Table 5. リモートアジャイル支援ツール

カテゴリ ツール例 用途
ビデオ会議 Zoom、Google Meet、Teams スクラムイベント、会議
チャット Slack、Discord、Teams 日常的なコミュニケーション
ホワイトボード Miro、FigJam、Mural ブレスト、レトロスペクティブ
ドキュメント Notion、Confluence、Google Docs 情報共有、ナレッジベース

リモートでのスクラムイベント実施のポイントを以下に示す。

3.2.1 カメラオン推奨:表情が見えることでコミュニケーションが円滑になる。

3.2.2 タイムボックスの厳守:リモートでは集中力が続きにくいため、時間管理を徹底。
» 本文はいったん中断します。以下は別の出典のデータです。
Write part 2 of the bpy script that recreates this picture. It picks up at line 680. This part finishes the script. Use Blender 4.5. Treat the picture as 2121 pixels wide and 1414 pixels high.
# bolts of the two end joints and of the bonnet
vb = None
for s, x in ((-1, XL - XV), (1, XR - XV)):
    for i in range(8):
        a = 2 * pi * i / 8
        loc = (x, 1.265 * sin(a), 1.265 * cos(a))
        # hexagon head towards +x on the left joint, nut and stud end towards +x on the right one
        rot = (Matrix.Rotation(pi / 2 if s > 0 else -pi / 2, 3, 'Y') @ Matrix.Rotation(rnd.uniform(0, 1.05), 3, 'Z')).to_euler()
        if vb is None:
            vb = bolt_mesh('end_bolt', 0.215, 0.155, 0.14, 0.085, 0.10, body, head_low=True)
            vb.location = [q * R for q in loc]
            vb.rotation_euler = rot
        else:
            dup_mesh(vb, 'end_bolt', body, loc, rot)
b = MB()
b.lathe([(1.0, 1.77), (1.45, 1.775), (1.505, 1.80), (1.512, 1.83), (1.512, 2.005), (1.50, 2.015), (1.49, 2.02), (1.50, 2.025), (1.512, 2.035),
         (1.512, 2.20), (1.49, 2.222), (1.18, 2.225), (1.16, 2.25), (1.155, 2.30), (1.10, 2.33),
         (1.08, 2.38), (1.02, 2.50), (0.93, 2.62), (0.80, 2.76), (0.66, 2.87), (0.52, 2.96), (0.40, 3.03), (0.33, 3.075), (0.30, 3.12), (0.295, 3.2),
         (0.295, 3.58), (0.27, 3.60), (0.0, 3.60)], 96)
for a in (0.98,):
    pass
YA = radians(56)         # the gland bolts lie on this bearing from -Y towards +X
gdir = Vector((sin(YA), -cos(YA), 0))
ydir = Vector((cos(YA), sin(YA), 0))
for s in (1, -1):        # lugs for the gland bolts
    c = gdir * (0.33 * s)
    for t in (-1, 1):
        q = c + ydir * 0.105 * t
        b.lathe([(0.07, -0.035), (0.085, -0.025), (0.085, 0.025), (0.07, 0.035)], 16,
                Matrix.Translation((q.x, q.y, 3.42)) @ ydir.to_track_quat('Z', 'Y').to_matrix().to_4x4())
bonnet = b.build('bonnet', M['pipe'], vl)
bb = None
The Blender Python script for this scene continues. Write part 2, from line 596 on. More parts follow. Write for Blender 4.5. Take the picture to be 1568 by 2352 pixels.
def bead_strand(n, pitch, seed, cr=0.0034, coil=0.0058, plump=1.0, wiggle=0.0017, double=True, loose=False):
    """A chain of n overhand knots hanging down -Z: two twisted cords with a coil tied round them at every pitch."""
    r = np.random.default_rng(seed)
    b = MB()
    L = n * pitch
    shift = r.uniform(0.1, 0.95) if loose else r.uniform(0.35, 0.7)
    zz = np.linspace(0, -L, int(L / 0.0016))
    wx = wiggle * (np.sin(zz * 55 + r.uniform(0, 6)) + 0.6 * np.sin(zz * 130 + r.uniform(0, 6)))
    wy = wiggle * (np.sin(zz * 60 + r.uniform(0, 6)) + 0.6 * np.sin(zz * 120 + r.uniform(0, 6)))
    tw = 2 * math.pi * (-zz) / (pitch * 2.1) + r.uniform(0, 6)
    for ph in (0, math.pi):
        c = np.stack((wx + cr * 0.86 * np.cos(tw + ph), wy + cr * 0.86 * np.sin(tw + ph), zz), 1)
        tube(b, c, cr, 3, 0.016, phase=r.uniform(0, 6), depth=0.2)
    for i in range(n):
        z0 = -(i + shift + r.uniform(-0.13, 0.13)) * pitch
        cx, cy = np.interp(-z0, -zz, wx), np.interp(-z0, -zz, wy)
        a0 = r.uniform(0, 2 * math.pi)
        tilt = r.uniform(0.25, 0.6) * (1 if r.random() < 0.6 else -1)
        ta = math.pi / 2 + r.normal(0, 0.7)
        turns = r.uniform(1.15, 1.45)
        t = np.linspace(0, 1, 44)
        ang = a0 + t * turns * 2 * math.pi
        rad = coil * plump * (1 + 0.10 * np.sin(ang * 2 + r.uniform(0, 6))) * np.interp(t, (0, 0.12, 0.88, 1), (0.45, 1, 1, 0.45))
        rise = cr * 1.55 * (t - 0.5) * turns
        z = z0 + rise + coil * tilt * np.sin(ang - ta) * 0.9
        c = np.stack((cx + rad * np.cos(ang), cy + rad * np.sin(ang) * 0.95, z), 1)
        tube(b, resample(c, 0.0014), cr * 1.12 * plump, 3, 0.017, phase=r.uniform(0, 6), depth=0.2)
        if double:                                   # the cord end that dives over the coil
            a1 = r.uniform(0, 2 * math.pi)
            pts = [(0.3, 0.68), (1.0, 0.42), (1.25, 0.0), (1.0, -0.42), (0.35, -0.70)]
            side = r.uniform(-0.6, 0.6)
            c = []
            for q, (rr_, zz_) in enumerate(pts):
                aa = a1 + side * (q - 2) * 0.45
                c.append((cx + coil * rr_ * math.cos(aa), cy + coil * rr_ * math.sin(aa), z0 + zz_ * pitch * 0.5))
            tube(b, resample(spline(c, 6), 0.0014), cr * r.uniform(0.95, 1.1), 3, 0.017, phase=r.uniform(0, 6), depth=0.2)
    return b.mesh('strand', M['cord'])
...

3.2.3 参加型の工夫:投票、リアクション、ブレイクアウトルームの活用。

4. アジャイル導入

4.1 よくある課題

アジャイル導入時によく発生する課題をTable 6に示す。

Table 6. アジャイル導入時の課題

課題 症状
形式的な導入 スクラムイベントを行うが、価値が生まれない
経営層の理解不足 短期的な成果を求められ、継続的改善ができない
スキル不足 機能横断チームを構成できない
ウォーターフォール思考 変更を嫌い、計画に固執する
チームの孤立 組織の他部門との連携がうまくいかない

Fig. 3に導入段階のイメージを示す。

4.2 成功のポイント

アジャイル導入を成功させるためのポイントをTable 7に示す。

Table 7. アジャイル導入成功のポイント

ポイント 説明
小さく始める 1チームでパイロット、成功体験を積む
経営層の支援 変革には経営層のコミットメントが不可欠
コーチの活用 経験者からの支援を受ける
失敗を許容する 試行錯誤を通じて学ぶ文化を醸成
価値に焦点 プラクティスではなく、価値の実現を目指す
継続的な学習 トレーニング、読書会、コミュニティ参加

5. 次のステップ

本コンテンツでアジャイル開発の基礎を学んだ後、さらに深く学ぶためのリソースをTable 8に示す。

Table 8. 学習リソース

種類 リソース
公式ガイド スクラムガイド(scrumguides.org)
書籍 「アジャイルサムライ」「スクラム現場ガイド」
認定資格 Certified ScrumMaster、Professional Scrum Master
コミュニティ 地域のアジャイルコミュニティ、Meetup
カンファレンス Regional Scrum Gathering、Agile Japan

アジャイルは実践を通じて学ぶものである。本コンテンツで得た知識を実際のプロジェクトで試し、継続的に改善を重ねることで、チームと組織に合ったアジャイルの形を見つけていただきたい。

References

[1] M. Fowler, "Continuous Integration," martinfowler.com, 2006.

免責事項
本コンテンツは2025年12月時点の情報に基づいて作成されている。ツールやサービスは変更される可能性があるため、最新の情報は各公式サイトを参照されたい。